Even as we utter things we had resounding on our hearts for years or decades—those utterances that were destined to be converted into sound waves.
And into the ether of a physical world, those realities are sieved. The real remains, and that real is us. The terror that threatened to interminably torment us rots away, because there, in the telling, is God’s way of restoring us to who we were always made to be.
The power in telling it as it was, how it shaped us, and how it will no longer, is part of the one conversation, and the less power we give our past the better. We stop enabling it. It was how it was, sure. It has shaped us, most definitely.
And that shaping process, of all things, we can be thankful for, because we would not otherwise find ourselves challenged to the point of searching for the truth if not for that which has shaped us.
Our stories cause us to search; they manacle us to faith in search for hope; through such trauma, they’re the vehicle of redemption, and they will take us all the way to our restoration.
See how God has purposed to restore us
THROUGH what the enemy did to destroy us?

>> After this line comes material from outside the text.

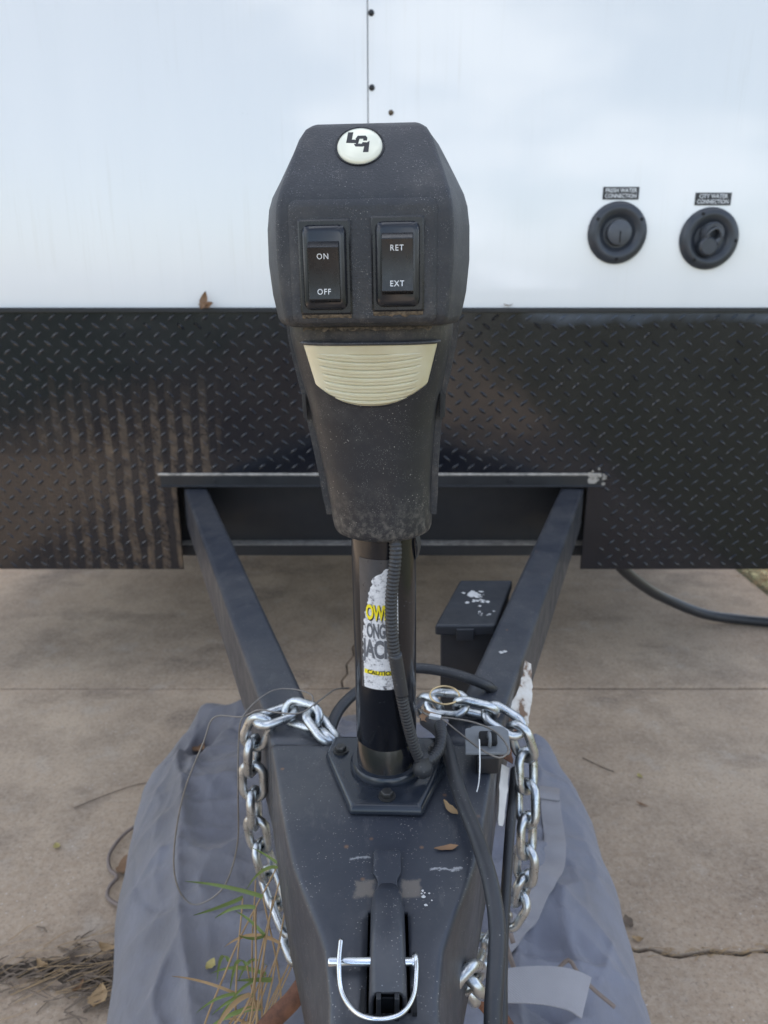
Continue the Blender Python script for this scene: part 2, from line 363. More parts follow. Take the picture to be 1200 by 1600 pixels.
def lathe(name, prof, seg=32, axis='z', origin=(0, 0, 0), cap=True):
    V, F = [], []; n = len(prof); O = Vector(origin)
    for k in range(seg):
        a = 2 * math.pi * k / seg
        for r, h in prof:
            if axis == 'z': V.append(O + Vector((r * math.cos(a), r * math.sin(a), h)))
            elif axis == 'y': V.append(O + Vector((r * math.cos(a), h, r * math.sin(a))))
            else: V.append(O + Vector((h, r * math.cos(a), r * math.sin(a))))
    for k in range(seg):
        k2 = (k + 1) % seg
        for i in range(n - 1): F.append((k * n + i, k2 * n + i, k2 * n + i + 1, k * n + i + 1))
    if cap:
        F.append(tuple(k * n + n - 1 for k in range(seg))); F.append(tuple(k * n for k in reversed(range(seg))))
    bm = bmesh.new(); vs = [bm.verts.new(v) for v in V]
    for f in F:
        try: bm.faces.new([vs[i] for i in f])
        except ValueError: pass
    bmesh.ops.recalc_face_normals(bm, faces=bm.faces); me = bpy.data.meshes.new(name); bm.to_mesh(me); bm.free(); return me
def loft(name, rings, cap=True):
    n = len(rings[0]); V = [p for r in rings for p in r]; F = []
    for i in range(len(rings) - 1):
        for k in range(n):
            k2 = (k + 1) % n; F.append((i * n + k, i * n + k2, (i + 1) * n + k2, (i + 1) * n + k))
    if cap: F += [tuple(reversed(range(n))), tuple((len(rings) - 1) * n + k for k in range(n))]
    return mesh(name, V, F)
def ribbon(name, pts, ups, width, thick=0.0015, step=0.01):
    ps = spline(pts, step); n = len(ps); V, F = [], []
    for i, p in enumerate(ps):
        tg = (ps[min(i + 1, n - 1)] - ps[max(i - 1, 0)]).normalized()
        up = Vector(ups) if not callable(ups) else ups(i / (n - 1))
        w = width if not callable(width) else width(i / (n - 1))
        s = tg.cross(up).normalized(); u = s.cross(tg).normalized()
        V += [p - s * w / 2, p + s * w / 2, p + s * w / 2 + u * thick, p - s * w / 2 + u * thick]
    for i in range(n - 1):
        for k in range(4): F.append((i * 4 + k, (i + 1) * 4 + k, (i + 1) * 4 + (k + 1) % 4, i * 4 + (k + 1) % 4))
    F += [(0, 1, 2, 3), tuple((n - 1) * 4 + k for k in (3, 2, 1, 0))]
    return mesh(name, V, F)
def text_mesh(txt, size, sx=1.0, bold=0.0, shear=0.0, spacing=1.0, align='CENTER'):
    cu = bpy.data.curves.new('lettering', 'FONT'); cu.body = txt; cu.size = size; cu.align_x = align; cu.align_y = 'CENTER'
    cu.offset = bold; cu.shear = shear; cu.space_character = spacing; cu.resolution_u = 3
    o = bpy.data.objects.new('tmp_text', cu); C.objects.link(o); bpy.context.view_layer.update()
    me = bpy.data.meshes.new_from_object(o.evaluated_get(bpy.context.evaluated_depsgraph_get()))
    bpy.data.objects.remove(o); bpy.data.curves.remove(cu)
    for v in me.vertices: v.co.x *= sx
    return me
def hexbolt(name, c, r, h, seg=6, axis='z'):
    return lathe(name, [(r * 0.2, 0), (r, 0), (r, h * 0.8), (r * 0.85, h), (r * 0.2, h)], seg, axis, c)

# ------------------------------------------------------------------ the setting: ground, driveway slabs
obj('ground', mesh('ground', [(-400, -400, -0.045), (400, -400, -0.045), (400, 400, -0.045), (-400, 400, -0.045)], [(0, 1, 2, 3)]), 'lawn', kind='structure')
XL, XR = -2.7, 1.30
cx_ = [-2.7, -2.0, -1.5, -1.1, -0.9, -0.75] + [-0.70 + 0.02 * i for i in range(86)] + [1.15, 1.30]
def crack_y(x):
    base = 0.862 + 0.045 * min(1, max(0, (x + 0.75) / 1.1))
    return base + 0.022 * noise.noise((x * 6, 0.3, 0)) + 0.010 * noise.noise((x * 24, 1.3, 0)) + 0.004 * noise.noise((x * 80, 2.3, 0))
def crack_w(x):
    return 0.0035 + 0.003 * noise.noise((x * 30, 5, 0)) + (0.004 if x < -0.35 else 0)
drive = thing('driveway', (0, 0, -0.04), None, None); drive['kind'] = 'structure'
far = [(x, crack_y(x) + max(0.0015, crack_w(x))) for x in cx_]
near = [(x, crack_y(x) - max(0.0015, crack_w(x))) for x in cx_]
edge_r = lambda y: XR + 0.02 * noise.noise((0, y * 2, 4))
obj('slab', prism('slab', far + [(XR, 1.695), (XL, 1.695)], -0.10, 0.0, 'xy'), 'concrete', drive, bevel=0.003)
obj('slab', prism('slab', [(XL, -1.25), (XR, -1.25)] + near[::-1], -0.10, 0.0, 'xy'), 'concrete', drive, bevel=0.003)
# rear slab, its middle hairline crack left open
ck = [(-0.106, 1.703), (-0.112, 1.74), (-0.098, 1.78), (-0.104, 1.83), (-0.084, 1.88), (-0.09, 1.93), (-0.07, 2.0), (-0.08, 2.1), (-0.06, 2.3), (-0.1, 2.7), (-0.08, 3.3), (-0.12, 4.2), (-0.1, 5.4)]
lft = [(x - 0.0022, y) for x, y in ck]; rgt = [(x + 0.0022, y) for x, y in ck]
obj('slab', prism('slab', [(XL, 1.703)] + lft + [(XL, 5.4)], -0.10, -0.002, 'xy'), 'concrete', drive, bevel=0.003)
obj('slab', prism('slab', [(XR, 5.4)] + rgt[::-1] + [(XR, 1.703)], -0.10, 0.001, 'xy'), 'concrete', drive, bevel=0.003)
for k in range(4):
    obj('slab', boxes('slab', (-0.55, XR, -1.25 - 3.2 * (k + 1), -1.25 - 3.2 * k - 0.01, -0.10, 0.0)), 'concrete', drive, bevel=0.003)
obj('lawn', mesh('lawn', [(-40, -60, -0.012), (-0.56, -60, -0.012), (-0.56, -1.255, -0.012), (-40, -1.255, -0.012)], [(0, 1, 2, 3)]), 'unseen_dark_lawn', kind='structure')  # unseen dark sheet, added to darken the tread plate's reflection and cool the bounce
obj('soil_bed', mesh('soil_bed', [(XL - .1, -15, -0.008), (XR - 0.02, -15, -0.008), (XR - 0.02, 5.4, -0.008), (XL - .1, 5.4, -0.008)], [(0, 1, 2, 3)]), 'soil', drive)

# ------------------------------------------------------------------ the trailer
WY = 1.70
tr = thing('travel_trailer', (0, 3.0, 0.33), 'white travel trailer with black tread plate and a black tongue frame', 'trailer')
SEAM = -0.033
for x0, x1 in ((-1.45, SEAM - 0.0008), (SEAM + 0.0008, 1.30)):
    me = boxes('front_panel', (x0, x1, WY, WY + 0.012, 0.93, 3.05))
    obj('front_panel', me, 'wall', tr, bevel=0.002)
obj('seam_strip', boxes('seam_strip', (SEAM - 0.02, SEAM + 0.02, WY + 0.0025, WY + 0.0118, 0.94, 3.04)), 'switch_grey', tr)
obj('body_shell', boxes('body_shell', (-1.445, 1.295, WY + 0.0125, 7.2, 0.60, 3.04)), 'white_side', tr, bevel=0.03)  # shell and front panels stretched left, out of view, to block the sun
for (x, z) in ((-0.0256, 1.5245), (-0.025, 1.3914), (-0.0255, 1.68), (-0.0255, 1.84)):
    s = obj('screw', lathe('screw', [(0.001, -0.0035), (0.0045, -0.003), (0.0062, -0.0006), (0.0065, 0.002)], 14, 'y', (x, WY, z)), 'black_trim', tr, smooth=50)
obj('wasp_spot', lathe('wasp_spot', [(0.0008, -0.004), (0.004, -0.0028), (0.0062, 0.0008)], 10, 'y', (0.0146, WY, 1.3454)), 'grime', tr, smooth=60)
# tread plate with the cut-out for the tongue
PB, PT = 0.334, 0.950
OL, OR_, OT = -0.494, 0.484, 0.556
outline = [(-1.45, PB), (OL, PB), (OL, OT), (OR_, OT), (OR_, PB), (1.30, PB), (1.30, PT), (-1.45, PT)]
guard = obj('stone_guard', prism('stone_guard', outline, WY - 0.004, WY - 0.001, 'xz'), 'tread', tr)
obj('guard_backing', boxes('guard_backing', (-1.44, OL - .01, WY - .0005, WY + 0.012, 0.40, 0.929), (OR_ + .01, 1.29, WY - .0005, WY + 0.012, 0.40, 0.929), (OL - .01, OR_ + .01, WY - .0005, WY + .012, 0.60, 0.929)), 'gap_black', tr)
V, F = [], []
p = 0.038
prof = [(-1, 0, 0), (-.55, .8, 0), (0, 1, 0), (.55, .8, 0), (1, 0, 0), (.55, -.8, 0), (0, -1, 0), (-.55, -.8, 0)]
ridge = [(-.72, 0), (0, 0.28), (.72, 0), (0, -0.28)]
rows = int((PT - PB) / p) + 1
for j in range(-1, rows * 2):
    for i in range(-40, 37):
        x = i * p + (p / 2 if j % 2 else 0) + 0.004 * math.sin(j * .3); z = PB + 0.012 + j * p / 2
        if z < PB + 0.008 or z > PT - 0.012 or x > 1.285 or x < -1.435: continue
        if OL - 0.022 < x < OR_ + 0.042 and z < OT + 0.034: continue
        a = (R(-40) if j % 2 == 0 else R(40)) + R(random.uniform(-4, 4)); x += random.uniform(-.0008, .0008); z += random.uniform(-.0008, .0008)
        ca, sa = math.cos(a), math.sin(a); b = len(V); L, W, Hh = 0.0118 * random.uniform(.93, 1.07), 0.0037 * random.uniform(.9, 1.1), 0.0019 * random.uniform(.7, 1.2)
        for u, w, _ in prof: V.append((x + ca * u * L - sa * w * W, WY - 0.00385, z + sa * u * L + ca * w * W))
        for u, w in ridge: V.append((x + ca * u * L - sa * w * W, WY - 0.004 - Hh, z + sa * u * L + ca * w * W))
        for q in ((0, 1, 8), (1, 2, 9, 8), (2, 3, 10, 9), (3, 4, 10), (4, 5, 10), (5, 6, 11, 10), (6, 7, 8, 11), (7, 0, 8), (8, 9, 10, 11)):
            F.append(tuple(b + i for i in q))
obj('tread_pattern', mesh('tread_pattern', V, F), 'tread', guard, smooth=40, kind='stuff')
obj('top_trim', boxes('top_trim', (-1.45, 1.30, WY - 0.011, WY - 0.0045, PT - 0.004, PT + 0.004), (-1.45, 1.30, WY - 0.011, WY - 0.0005, PT + 0.0042, PT + 0.0062)), 'black_trim', tr, bevel=0.001)
V = []
# header angle over the opening, with its sealant bead
hd = obj('opening_header', prism('opening_header', [(WY - 0.0045, 0.573), (WY - 0.010, 0.573), (WY - 0.010, 0.549), (WY - 0.016, 0.549), (WY - 0.016, 0.546), (WY - 0.0045, 0.546)], -0.530, 0.520, 'yz'), 'black_trim', tr, bevel=0.0012)
obj('sealant_bead', tube('sealant_bead', [(-0.535 + i * 0.03, WY - 0.0075, 0.5755 + 0.0012 * noise.noise((i, 0, 0))) for i in range(36)], lambda s, i: 0.0034 + 0.0014 * noise.noise((i * .4, 3, 0)), 8, 0.012), 'sealant', hd, smooth=180)
for x in (-0.40, -0.02, 0.30):
    obj('screw', lathe('screw', [(0.001, -0.003), (0.004, -0.0025), (0.005, 0.0005)], 12, 'y', (x, WY - 0.010, 0.562)), 'black_trim', hd, smooth=50)
V, F = [], []
for k in range(26):
    cx, cz = 0.502 + random.gauss(0, 0.011), 0.566 + random.gauss(0, 0.009); b0 = len(V); r0 = random.uniform(0.002, 0.0065)
    V.append((cx, WY - 0.0112, cz))
    for q in range(8): a = q * math.pi / 4; V.append((cx + r0 * random.uniform(.5, 1.3) * math.cos(a), WY - 0.0104, cz + r0 * random.uniform(.5, 1.3) * math.sin(a)))
    F += [(b0, b0 + 1 + q, b0 + 1 + (q + 1) % 8) for q in range(8)]
obj('sealant_smear', mesh('sealant_smear', V, F), 'sealant', hd, smooth=60, kind='stuff')
obj('side_trim', boxes('side_trim', (OR_ + 0.001, OR_ + 0.032, WY - 0.0062, WY - 0.0045, PB + 0.004, 0.5445)), 'tread', tr, bevel=0.0006)
obj('side_trim', boxes('side_trim', (OL - 0.012, OL - 0.001, WY - 0.0062, WY - 0.0045, PB + 0.004, 0.5445)), 'tread', tr, bevel=0.0006)
# chassis: cross member behind the opening and underbelly
obj('cross_member', boxes('cross_member', (-0.90, 0.90, 1.80, 1.806, 0.372, 0.58), (-0.90, 0.90, 1.765, 1.8055, 0.366, 0.3715), (-0.90, 0.90, 1.762, 1.7648, 0.345, 0.3715)), 'dark_steel', tr, bevel=0.001)
obj('dusty_ledge', boxes('dusty_ledge', (-0.62, 0.62, 1.767, 1.7995, 0.3716, 0.3735)), 'sealant', tr)
obj('underbelly', boxes('underbelly', (-1.40, 1.25, 1.81, 7.1, 0.52, 0.598)), 'dark_steel', tr)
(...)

God redeems us as we expose the devil’s schemes.
Fear not the story. Fear only the silence. Find words for what might feel indescribable. Settle for gibberish if that’s what comes. Smile at the enemy and know you have his measure.
That story wasn’t formed in you to crush you; the story graced you so that it would motivate you to move toward freedom.
Your story is not destined to keep you where you are. It’s destined to get you where you’re going. And where you’re going is into others’ stories, where your redemption connects with theirs to give them hope. So, thank God for your story.